Congo children branded as witches, abducted: U.N.

Geneva, Switzerland - Growing numbers of children in the Democratic Republic of Congo are being labeled as witches, and others face abduction by armed groups for use as soldiers, a United Nations watchdog said Friday.

The U.N. Committee on the Rights of the Child called on Congolese authorities to better protect young people in their country, including those left orphaned by the HIV/AIDS epidemic.

"Children, contrary to being treated primarily as victims, have been arrested, detained and tried in military courts for military offences and other crimes allegedly committed while they were in armed forces or groups," it said.

Street children in the former Zaire are regularly harassed, threatened, beaten or arrested by the military and police, the U.N. committee said.

"A large number of children are labeled as witches and consequently suffer serious stigmatization," it said.

It expressed concern that "violence against children accused of witchcraft is increasing, and that children are being kept as prisoners in religious buildings where they are exposed to torture and ill-treatment or even killed under the pretext of exorcism."

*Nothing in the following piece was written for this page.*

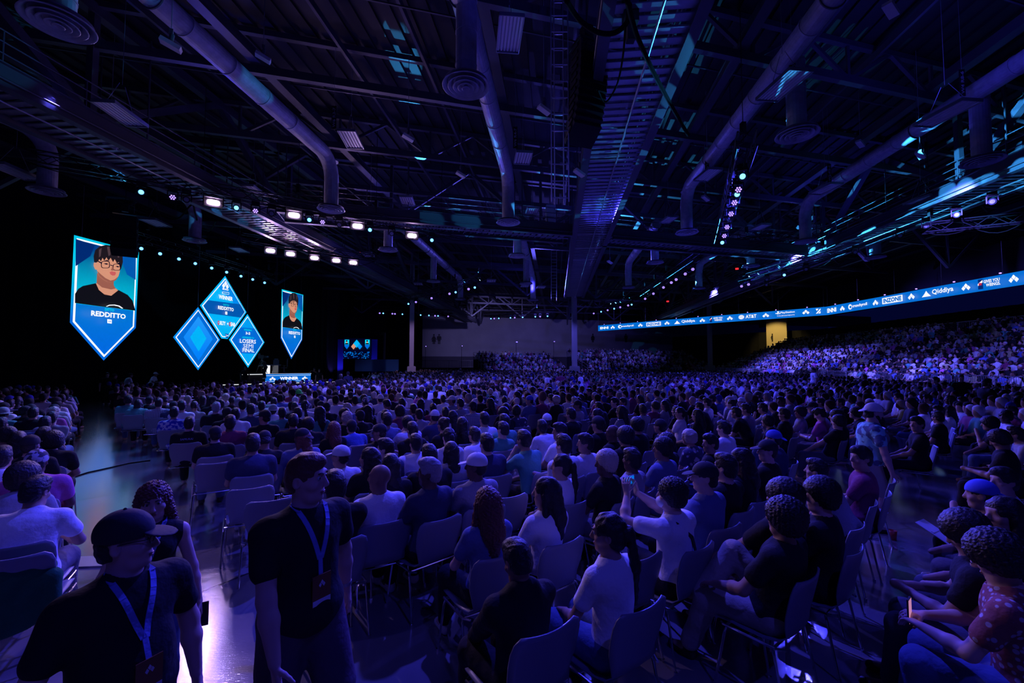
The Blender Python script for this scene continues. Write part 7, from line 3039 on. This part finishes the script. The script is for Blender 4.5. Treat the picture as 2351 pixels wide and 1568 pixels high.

It further said that several thousand Congolese children who had been recruited into or used in hostilities needed assistance to adapt back into normal society, and cited "reports indicating that children have been re-recruited by armed groups in the absence of alternatives," without giving details.

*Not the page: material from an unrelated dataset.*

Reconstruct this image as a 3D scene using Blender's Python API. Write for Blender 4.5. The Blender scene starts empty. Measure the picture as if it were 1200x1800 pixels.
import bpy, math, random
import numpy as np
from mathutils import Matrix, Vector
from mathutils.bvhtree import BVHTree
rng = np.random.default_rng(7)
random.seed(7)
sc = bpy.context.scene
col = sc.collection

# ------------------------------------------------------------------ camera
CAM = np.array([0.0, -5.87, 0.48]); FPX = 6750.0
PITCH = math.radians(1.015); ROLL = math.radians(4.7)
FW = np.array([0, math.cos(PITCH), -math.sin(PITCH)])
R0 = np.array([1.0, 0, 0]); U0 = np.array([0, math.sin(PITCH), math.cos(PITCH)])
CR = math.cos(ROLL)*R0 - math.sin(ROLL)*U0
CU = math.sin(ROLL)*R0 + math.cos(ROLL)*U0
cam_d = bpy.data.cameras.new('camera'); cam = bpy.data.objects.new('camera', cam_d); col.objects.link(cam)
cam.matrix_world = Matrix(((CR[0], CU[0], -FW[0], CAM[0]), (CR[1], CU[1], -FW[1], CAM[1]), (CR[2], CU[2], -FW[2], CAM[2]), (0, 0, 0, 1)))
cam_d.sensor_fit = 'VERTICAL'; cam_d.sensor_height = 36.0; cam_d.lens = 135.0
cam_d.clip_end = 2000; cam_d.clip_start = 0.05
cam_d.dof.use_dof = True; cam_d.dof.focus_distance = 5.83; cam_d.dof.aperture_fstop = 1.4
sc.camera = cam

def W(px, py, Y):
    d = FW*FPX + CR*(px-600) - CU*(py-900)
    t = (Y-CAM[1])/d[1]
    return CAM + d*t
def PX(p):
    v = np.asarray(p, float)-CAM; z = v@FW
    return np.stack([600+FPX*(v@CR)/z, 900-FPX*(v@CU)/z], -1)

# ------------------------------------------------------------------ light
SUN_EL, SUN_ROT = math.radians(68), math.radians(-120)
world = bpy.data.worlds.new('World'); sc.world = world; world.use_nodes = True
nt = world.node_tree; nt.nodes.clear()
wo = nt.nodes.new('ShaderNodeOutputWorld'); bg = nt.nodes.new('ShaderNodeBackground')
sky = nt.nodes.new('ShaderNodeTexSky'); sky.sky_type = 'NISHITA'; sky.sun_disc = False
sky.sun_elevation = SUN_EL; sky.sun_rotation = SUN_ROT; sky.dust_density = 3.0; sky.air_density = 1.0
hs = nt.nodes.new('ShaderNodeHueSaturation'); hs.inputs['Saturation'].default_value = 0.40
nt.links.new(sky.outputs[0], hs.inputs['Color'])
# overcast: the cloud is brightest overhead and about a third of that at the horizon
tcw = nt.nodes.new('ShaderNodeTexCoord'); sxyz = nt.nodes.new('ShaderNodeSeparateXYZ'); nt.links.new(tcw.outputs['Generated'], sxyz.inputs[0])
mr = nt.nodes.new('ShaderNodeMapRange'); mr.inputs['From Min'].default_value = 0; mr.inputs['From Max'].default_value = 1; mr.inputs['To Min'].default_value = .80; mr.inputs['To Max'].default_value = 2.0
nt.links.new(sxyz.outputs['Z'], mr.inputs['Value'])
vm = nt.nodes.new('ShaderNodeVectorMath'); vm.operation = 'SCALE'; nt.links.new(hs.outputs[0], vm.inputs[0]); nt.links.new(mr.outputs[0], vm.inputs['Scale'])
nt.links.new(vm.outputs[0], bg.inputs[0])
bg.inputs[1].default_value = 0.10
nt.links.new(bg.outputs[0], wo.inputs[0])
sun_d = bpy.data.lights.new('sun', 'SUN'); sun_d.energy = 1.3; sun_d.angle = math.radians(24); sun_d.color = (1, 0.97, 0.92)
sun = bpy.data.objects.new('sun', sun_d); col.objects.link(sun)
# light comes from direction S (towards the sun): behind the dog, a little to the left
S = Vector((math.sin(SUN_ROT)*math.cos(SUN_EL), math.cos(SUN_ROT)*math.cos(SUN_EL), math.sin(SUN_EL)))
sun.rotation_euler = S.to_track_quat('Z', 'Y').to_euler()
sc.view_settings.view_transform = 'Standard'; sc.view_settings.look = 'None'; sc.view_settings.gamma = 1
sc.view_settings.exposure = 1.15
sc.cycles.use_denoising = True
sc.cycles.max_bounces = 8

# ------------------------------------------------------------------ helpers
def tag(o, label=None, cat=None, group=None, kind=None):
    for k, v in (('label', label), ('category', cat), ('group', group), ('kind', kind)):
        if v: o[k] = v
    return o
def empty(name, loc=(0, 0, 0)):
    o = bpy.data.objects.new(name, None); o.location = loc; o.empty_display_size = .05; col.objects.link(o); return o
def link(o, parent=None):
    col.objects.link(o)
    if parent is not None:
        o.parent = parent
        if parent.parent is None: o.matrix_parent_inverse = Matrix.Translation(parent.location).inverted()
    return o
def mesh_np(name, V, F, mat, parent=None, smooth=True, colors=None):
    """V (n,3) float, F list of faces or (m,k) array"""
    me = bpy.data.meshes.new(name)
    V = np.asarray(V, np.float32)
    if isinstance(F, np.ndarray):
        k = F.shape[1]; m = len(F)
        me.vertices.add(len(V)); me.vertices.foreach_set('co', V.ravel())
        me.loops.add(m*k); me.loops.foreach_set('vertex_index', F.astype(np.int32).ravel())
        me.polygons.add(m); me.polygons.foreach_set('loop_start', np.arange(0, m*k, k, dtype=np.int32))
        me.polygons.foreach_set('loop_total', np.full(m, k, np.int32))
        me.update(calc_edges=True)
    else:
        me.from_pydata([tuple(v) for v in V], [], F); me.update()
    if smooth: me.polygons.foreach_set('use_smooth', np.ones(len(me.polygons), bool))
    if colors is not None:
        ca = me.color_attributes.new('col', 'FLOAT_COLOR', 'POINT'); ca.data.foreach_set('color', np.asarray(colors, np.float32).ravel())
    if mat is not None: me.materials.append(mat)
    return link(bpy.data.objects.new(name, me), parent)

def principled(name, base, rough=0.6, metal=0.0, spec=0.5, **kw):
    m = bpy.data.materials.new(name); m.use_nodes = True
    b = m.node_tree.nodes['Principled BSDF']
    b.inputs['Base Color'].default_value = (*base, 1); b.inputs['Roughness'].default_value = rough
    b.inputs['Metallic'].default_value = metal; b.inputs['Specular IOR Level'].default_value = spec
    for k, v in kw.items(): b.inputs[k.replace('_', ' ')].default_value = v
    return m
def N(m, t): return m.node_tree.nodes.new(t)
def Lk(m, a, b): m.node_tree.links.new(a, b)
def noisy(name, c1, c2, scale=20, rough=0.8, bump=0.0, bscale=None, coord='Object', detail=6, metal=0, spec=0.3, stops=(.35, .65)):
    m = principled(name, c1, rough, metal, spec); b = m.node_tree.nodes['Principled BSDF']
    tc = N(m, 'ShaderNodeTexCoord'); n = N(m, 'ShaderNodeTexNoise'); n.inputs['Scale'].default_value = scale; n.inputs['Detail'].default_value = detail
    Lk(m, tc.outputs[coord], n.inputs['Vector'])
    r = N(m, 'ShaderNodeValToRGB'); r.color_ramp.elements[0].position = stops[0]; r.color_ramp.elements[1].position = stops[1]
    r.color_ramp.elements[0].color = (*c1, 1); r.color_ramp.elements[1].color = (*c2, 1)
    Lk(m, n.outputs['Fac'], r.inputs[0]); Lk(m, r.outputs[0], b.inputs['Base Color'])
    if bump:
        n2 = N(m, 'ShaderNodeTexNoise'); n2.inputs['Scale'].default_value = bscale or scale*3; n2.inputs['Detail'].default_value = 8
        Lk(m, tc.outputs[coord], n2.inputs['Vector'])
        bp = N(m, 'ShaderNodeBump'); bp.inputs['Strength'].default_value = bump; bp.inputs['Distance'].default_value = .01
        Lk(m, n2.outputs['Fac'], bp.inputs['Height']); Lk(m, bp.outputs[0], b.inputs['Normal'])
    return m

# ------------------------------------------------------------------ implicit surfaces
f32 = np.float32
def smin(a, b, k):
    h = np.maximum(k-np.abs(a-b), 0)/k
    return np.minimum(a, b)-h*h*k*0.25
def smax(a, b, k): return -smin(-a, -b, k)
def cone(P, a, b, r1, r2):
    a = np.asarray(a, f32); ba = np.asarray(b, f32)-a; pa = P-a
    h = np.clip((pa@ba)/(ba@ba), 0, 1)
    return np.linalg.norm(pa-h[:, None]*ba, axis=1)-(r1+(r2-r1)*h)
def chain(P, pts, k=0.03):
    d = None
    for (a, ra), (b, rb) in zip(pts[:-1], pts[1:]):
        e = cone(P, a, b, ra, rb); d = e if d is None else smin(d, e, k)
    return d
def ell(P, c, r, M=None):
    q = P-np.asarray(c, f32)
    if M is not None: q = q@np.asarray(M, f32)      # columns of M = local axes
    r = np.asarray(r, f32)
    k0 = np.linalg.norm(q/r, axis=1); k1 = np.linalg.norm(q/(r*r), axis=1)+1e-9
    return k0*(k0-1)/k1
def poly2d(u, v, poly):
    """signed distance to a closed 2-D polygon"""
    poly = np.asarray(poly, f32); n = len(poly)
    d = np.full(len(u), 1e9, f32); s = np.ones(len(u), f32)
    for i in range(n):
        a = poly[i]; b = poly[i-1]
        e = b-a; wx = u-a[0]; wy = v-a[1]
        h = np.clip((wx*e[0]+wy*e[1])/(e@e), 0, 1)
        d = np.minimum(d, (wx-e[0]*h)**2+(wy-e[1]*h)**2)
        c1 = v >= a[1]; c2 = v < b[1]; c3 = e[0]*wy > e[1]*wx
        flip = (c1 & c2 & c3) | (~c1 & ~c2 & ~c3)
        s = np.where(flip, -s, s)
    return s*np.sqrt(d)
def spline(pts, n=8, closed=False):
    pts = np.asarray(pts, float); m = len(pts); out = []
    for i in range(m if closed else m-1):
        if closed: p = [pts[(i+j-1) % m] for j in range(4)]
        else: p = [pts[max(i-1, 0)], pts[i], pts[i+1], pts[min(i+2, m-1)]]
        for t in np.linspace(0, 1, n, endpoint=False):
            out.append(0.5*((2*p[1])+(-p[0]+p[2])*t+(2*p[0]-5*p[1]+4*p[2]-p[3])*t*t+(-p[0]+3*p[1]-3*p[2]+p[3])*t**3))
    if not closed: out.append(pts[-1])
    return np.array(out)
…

The 22-page findings were issued after a three-week meeting during which the body's 18 independent experts examined the records of eight countries.

The session coincided with the start of the first war crimes trial at the International Criminal Court, where the prosecutor accused Congolese militia leader Thomas Lubanga of training child soldiers to kill, pillage and rape in a 1998-2003 war.

As elsewhere in Africa, many Congolese hold traditional animist beliefs and use spells, fetishes and charms to practice witchcraft, often combined with other religions like Christianity or Islam.

The U.N. body urged Congo's government to prevent children from being accused of witchcraft by strengthening public awareness campaigns directed at parents and religious leaders. Authorities should also prosecute people who accuse children of witchcraft and those who commit violence against them, it said.